Gates went on to argue that his own investment in clean energy and other environmental and public health programs warrants his travel for those purposes. (Last year, Breakthrough Energy Catalyst, a fund backed by Gates, announced it will help to invest $15 billion in clean technology projects.)

“I spend billions of dollars on ... climate innovation. So, you know, should I stay at home and not come to Kenya and learn about farming and malaria?” Gates asked rhetorically.
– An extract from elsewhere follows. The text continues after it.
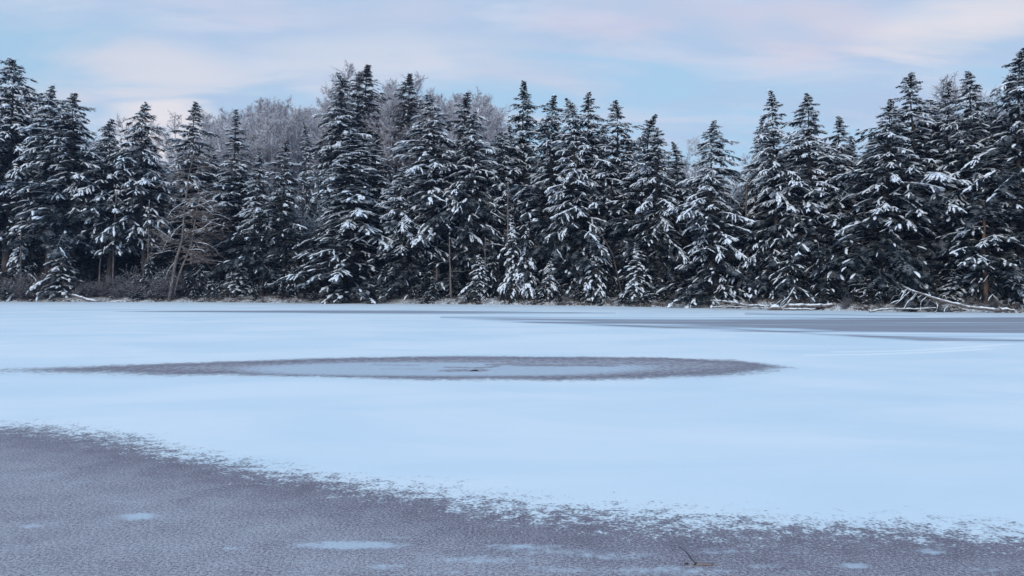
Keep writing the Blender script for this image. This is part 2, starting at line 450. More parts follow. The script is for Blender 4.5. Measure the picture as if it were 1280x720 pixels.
# ------------------------------------------------------------------ conifers
def conifer_meshes(name, seed, H=16.0, R=3.2, base=.05, nb=210, droop=.35, snow=.6, power=.8, needle=None, gap=0.15, fine=1.0, lump=1.0, stubs=0, low=.3, wide=.35, tiers=.62):
    rng = np.random.default_rng(seed)
    needle = needle or M_NEEDLE
    tr, cr, sn = MB(), MB(), MB()
    # trunk with a slight sweep
    zz = np.linspace(-.4, H, 15); f = np.clip(zz / H, 0, 1)
    sway = rng.normal(0, .14, 2); nod = rng.normal(0, .12, 2)
    def axis(z):
        g = np.clip(z / H, 0, 1)
        n_ = np.clip((g - .90) / .10, 0, 1) ** 2
        return np.stack([sway[0] * np.sin(3 * g) + nod[0] * n_, sway[1] * np.sin(2.3 * g) + nod[1] * n_, z], -1)
    tr.tube(axis(zz), .20 * (1 - f) ** 1.15 * (H / 16) + .008, 8)
    for _ in range(stubs):                          # dead stubs on the bare lower trunk
        z = rng.uniform(1.0, H * base + 1.5); a = rng.uniform(0, 6.283); L = rng.uniform(.4, 1.7)
        d = np.array([math.cos(a), math.sin(a), 0]); q = np.linspace(0, 1, 5)
        P = axis(np.array(z)) + q[:, None] * L * d + np.outer(-.25 * L * q ** 2 + rng.normal(0, .03, 5), [0, 0, 1])
        tr.tube(P, .022 * (1 - .8 * q), 3)
    az = rng.uniform(0, 6.283)
    lob = rng.uniform(0, 6.283, 4)
    tri_list = []; Cs, Ds, Hs = [], [], []
    up = np.array([0, 0, 1.0])
    for i in range(nb):
        t = ((i + rng.uniform(0, 1)) / nb) ** 1.0
        az += 2.39996 + rng.normal(0, .35)
        z = H * (base + (1 - base) * t) - .02
        if t < .9:                                   # boughs sit in loose, spiralling tiers
            ph = .22 * math.sin(2 * az + lob[3]) + .2 * math.sin(az + lob[0])
            z = z * .42 + .58 * (round((z + ph) / tiers) * tiers - ph) + rng.normal(0, .09)
            z = max(z, H * base * .9 + .05)
        prof = min((1 - t) ** power, 2.5 * (1 - t)) * .99 + .004
        w = min(1.0, t / wide); prof *= .66 + .34 * w * w * (3 - 2 * w)      # shorter boughs in the shade lower down
        tier = .87 + .13 * math.sin(t * 31 + lob[0]) + .22 * math.sin(az * 2 + lob[1] + t * 9) + .20 * math.sin(az + lob[2] + t * 13)
        L = R * prof * tier * rng.uniform(.55, 1.12) * (1.35 if rng.random() < .07 else 1)
        w = min(1.0, max(0.0, (t - .24) / .36)); shade = (low + (1.08 - low) * w * w * (3 - 2 * w)) * (1 + .55 * max(0, t - .4))
        if rng.random() < gap * .6: L *= .55
        L = max(L, .10)
        d = np.array([math.cos(az), math.sin(az), 0.0]); e = np.cross(up, d)
        p0 = math.radians(4 + 25 * t ** 2.5 + 34 * max(0, (t - .86) / .14) ** 1.5 + rng.normal(0, 7))
        dr = 1.35 * droop * rng.uniform(.65, 1.4) * (1 - .5 * t)
        curl = rng.normal(0, .10)
        def ax(s):
            s = np.asarray(s)[..., None]
            return axis(np.array(z)) + L * (s * math.cos(p0) * d + curl * s * s * e + (s * math.sin(p0) - dr * s * s) * up)
        sp = np.linspace(0, 1, 6)
        cr.tube(ax(sp), (.028 * (L / 3) ** .7 + .005) * (1 - .85 * sp), 3, 1)
        m = max(10, int(L / .088 * fine))
        s = np.sort(np.concatenate([rng.uniform(.12, 1, m - 2), [.97, 1.0]]))
        P = ax(s); Tg = ax(np.minimum(s + .02, 1.02)) - ax(s - .02); Tg /= np.linalg.norm(Tg, axis=1)[:, None]
        side = np.where(np.arange(m) % 2 == 0, 1.0, -1.0)
        phi = np.radians(rng.uniform(38, 70, m)) * (1 - .75 * s ** 4)
        D = Tg * np.cos(phi)[:, None] + (side * np.sin(phi))[:, None] * e + (-.22 - .42 * rng.random(m))[:, None] * up
        D /= np.linalg.norm(D, axis=1)[:, None]
        l = np.clip((.20 + .42 * L * np.clip(1.05 - s, 0, 1) ** .8 * np.clip(s * 3, 0, 1)) * rng.uniform(.7, 1.25, m), .10, .95)
        l = np.minimum(l, .06 + .36 * L) if L < 1 else np.minimum(l, .14 + .28 * L)
        # needle sprays
        J = 6
        fj = (np.arange(J) + .5) / J
        S = np.cross(D, up[None]); S /= np.linalg.norm(S, axis=1)[:, None] + 1e-6
        U = np.cross(S, D)
        for sd in (1, -1):
            roll = rng.normal(-.25, .45, (m, J)); wj = rng.uniform(.07, .145, (m, J)) * (1.15 - .55 * fj)[None] * (.75 + .5 * min(L, 2) / 2)
            sag = -.18 * fj ** 2
            B = P[:, None] + (l[:, None] * fj[None])[..., None] * D[:, None] + (l[:, None] * sag[None])[..., None] * up
            h = (l / J * .62)[:, None, None]
            v0 = B - h * D[:, None]; v1 = B + h * D[:, None]
            out = sd * np.cos(roll)[..., None] * S[:, None] + np.sin(roll)[..., None] * U[:, None]
            v2 = B + wj[..., None] * (out + .75 * D[:, None])
            tri_list.append(np.stack([v0, v1, v2], -2).reshape(-1, 3, 3))
        # lumps of snow on the twigs, more towards the bough's end
        load = .82 * snow * shade * (.5 + 1.2 * rng.random()) * (0.15 if rng.random() < gap + .08 else 1.0)
        pr = load * np.clip(2.0 * (s - .28), 0, 1)
        hit = rng.random(m) < pr
        if hit.any():
            k = hit.nonzero()[0]
            rep = np.concatenate([k, k, k, k[l[k] > .26], k[l[k] > .5]])
            fr = rng.uniform(.25, .95, len(rep))
            ln = np.clip(l[rep] * rng.uniform(.30, .56, len(rep)), .06, .34)
            wd = np.where(rng.random(len(rep)) < .16, rng.uniform(.05, .08, len(rep)), rng.uniform(.018, .040, len(rep))) * (1.12 - .45 * t) * (.6 + .4 * min(L, 2) / 2) * lump
            ht = wd * rng.uniform(.5, .85, len(rep))
            c = P[rep] + (l[rep] * fr)[:, None] * D[rep] + (l[rep] * -.18 * fr ** 2 + ht * .55 + .012)[:, None] * up
            Cs.append(c); Ds.append(D[rep] + rng.normal(0, .12, (len(rep), 3))); Hs.append(np.stack([ln, wd, ht], -1))
        # and a ridge of it along the bough
        nr = int(L * 6.0 * load + rng.random())
        if nr:
            sr = .32 + .72 * rng.random(nr) ** .8; c = ax(sr); dd = ax(sr + .03) - c
            wd = rng.uniform(.04, .095, nr) * (1.12 - .45 * t) * lump * (.6 + .4 * min(L, 2) / 2); ht = wd * rng.uniform(.5, .8, nr)
            c = c + (ht * .6 + .015)[:, None] * up + rng.normal(0, .05, (nr, 1)) * e
            Cs.append(c); Ds.append(dd / (np.linalg.norm(dd, axis=1)[:, None]) + rng.normal(0, .1, (nr, 3))); Hs.append(np.stack([rng.uniform(.12, .34, nr), wd, ht], -1))
    # the leader and its few upright sprays
    nl = 46; zl = H * (1 - .075 * rng.random(nl) ** .8) ; a = rng.uniform(0, 6.283, nl); ll = .07 + .9 * (H - zl) * .42
    b0 = axis(zl); o_ = np.stack([np.cos(a) * .62, np.sin(a) * .62, np.full(nl, .5)], -1); sd_ = np.stack([-np.sin(a), np.cos(a), np.zeros(nl)], -1) * .045
    tri_list.append(np.stack([b0 + sd_, b0 - sd_, b0 + o_ * ll[:, None]], -2))
    tri = np.concatenate(tri_list)
    cr.add(tri.reshape(-1, 3), np.arange(len(tri) * 3).reshape(-1, 3), 0, False)
    C = np.concatenate(Cs); D = np.concatenate(Ds); Hh = np.concatenate(Hs)
    lumps(sn, C, D, Hh, rng)
    return dict(trunk=tr.mesh(name + '_trunk', [M_BARK]), crown=cr.mesh(name + '_crown', [needle, M_BARK]), snow=sn.mesh(name + '_snow', [M_SNOW]), H=H, R=R)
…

The use of private jets has recently come under scrutiny from environmental activists, some of whom are calling on nations to ban them. Transportation is the world’s third-largest source of climate pollution after energy production and land use (such as agriculture and deforestation), and private jets are by far the biggest polluters per passenger mile. Last month, a study estimated that the carbon emissions from private flights to the World Economic Forum in Davos, Switzerland — where business and government leaders discussed the importance of climate action — were equal to putting roughly 350,000 gasoline-powered cars on the road for a week.

A private jet above the clouds.
A private jet in transit. (Getty Images)

In a 2020 blog post, Gate identified climate change as a “crisis.”

“We also need to act now to avoid a climate disaster by building and deploying innovations that will let us eliminate our greenhouse gas emissions,” he wrote.

Gates disputes that his personal travel makes him part of the problem he seeks to solve. “Not only am I not part of the problem by paying for the offsets, but also through the billions that my Breakthrough Energy Group is spending … I’m part of the solution,” he told the BBC.

Direct air capture, or DAC, is still a relatively expensive and energy-intensive process, with very limited global capacity, but some climate change experts and activists say it will come down in price — as solar energy has, for example — and that it will need to be widely deployed to avert catastrophic climate change. The world’s largest direct air capture facility opened in 2021 in Iceland, where clean electricity is produced from geothermal energy and hydropower. Climeworks invested in Orca, the plant in Iceland, and is currently constructing another, larger plant — planned to begin operation in 2024 — also in Iceland.

In September 2022, the International Energy Agency wrote that “carbon removal technologies such as DAC are not an alternative to cutting emissions or an excuse for delayed action, but they can be an important part of the suite of technology options used to achieve climate goals.”